Gregory & the Hawk: In Your Dreams

Gregory & the Hawk
In Your Dreams
Pearly Gates
2007-05-29

“I guess one could say I’m a slave to music. But I’d like to think it’s a slave to me; the one thing that’s constant as I meander through life, the one thing I can control…”

— Meredith Godreau

The potential of the internet is finally starting to shine through in the music world. Apart from giving Sandi Thom, Panic! At the Disco, Job for A Cowboy and free downloading a boost, it’s also creating an outlet for brightly talented but wildly alternative singers like Gregory & the Hawk to build a career from.

Cleverly pouncing on the extreme hype that next to everyone worked up late last year over the release of Joanna Newsom’s Ys, Gregory & the Hawk’s (in reality one Meredith Godreau) debut album In Your Dreams builds on a well-received EP, Boats & Birds, that established her cult following. While both singers seem to exist in an indie-folk carving of their own nature, Godreau’s instrument of choice is the acoustic guitar rather than the harp, and far from being mastered at Abbey Road, her CD was recorded almost entirely in her own bedroom.

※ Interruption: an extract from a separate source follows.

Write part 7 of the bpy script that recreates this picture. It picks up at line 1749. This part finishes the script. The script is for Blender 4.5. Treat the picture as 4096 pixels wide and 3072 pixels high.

It sounds like it. The disc revolves around her and her fingertips gently plucking on an acoustic guitar, marked by a complete absence of percussion, or almost anything else for that matter. Her soulful, wispy high voice is so fragile that it probably wouldn’t survive the strains of anything that had been put through an amplifier, but is right at home ambling through her own dreamy arrangements, sounding unblemished by the outside world. The note she scrawls in the liner notes crediting herself as playing the ‘axe’ is, presumably, intended as irony.

In the sense that irony is saying one thing and meaning another, that has a large part to play in Godreau’s poetry. “Kill the Turkey” could be an indignant championing of vegetarian causes on paper. “Kill the cow / Slit his throat, let him bleed / Make steaks, make burgers / Good to eat”. Yet in the hands of Gregory & the Hawk, it could just as easily her musing on a relationship. That speaks for most of the direction of In Your Dreams as every meandering progression is set to metaphor all-sorts and served dipped in whimsy.

The bedroom job keeps a key lo-fi edge present, making it ear pleasing without (thankfully) being pretty, even when she decides to take the less cryptic route. “Sets” finds her “trying to write a song that says I love you”, but even so, she can’t quite abandon her irony, sounding more bemused than frustrated. “Neither Freer” is captivating in its unclouded simplicity, Meredith’s yearning whisper, at once optimistic and melancholy-tinged, floating through the cut like a leaf on the breeze, and “Oats We Sow” is a downright disarming gem.

One of several attempts to expand the scope of the disc, “Memory & Honesty” conjures an almost psychedelic mood thanks to a demented string section that sweeps up and down the track in distorted, angular arcs, challenging the reassuring continuity of the guitar, and somehow the clash of strings is graceful, enchanting even. Godreau? She’s fantasizing about “a dream where you loved me. And when I woke the mirror said to me, maaaaaybe…” A chirruping vocal overlay on “Sweet Winter Hello” draws even more attention to just how airy and sweet Godreau’s voice really is. With only one EP under her belt, she’s already found a unique, innocent intonation. She knows how to compliment herself, and that’s why In Your Dreams works.

Intensity is not a word one would usually associate with Gregory & the Hawk. But even the title of the set hints at a deeper, more cognitive connection with the music. The songs Godreau puts to tape don’t make up an album so much as a collection of memories. In addition, she has a special intimacy with her instrument. Her modal Appalachian patterns come naturally, and are as perfect an accompaniment as I could think of for her voice. In Your Dreams is all about Meredith and her guitar… and what magic, what intensity, she can create from that guitar.

It’s easy to see why artists like her and Joanna Newsom are so highly thought of at the moment. First is their dedication to the music, challenging what you might think ‘music’ to be. Secondly, what they create has such a warmth and timbre to it, as bare and plaintive as it is, that couldn’t come from anywhere else. That draws you in each time you listen, and it’s then that you realize how special it is.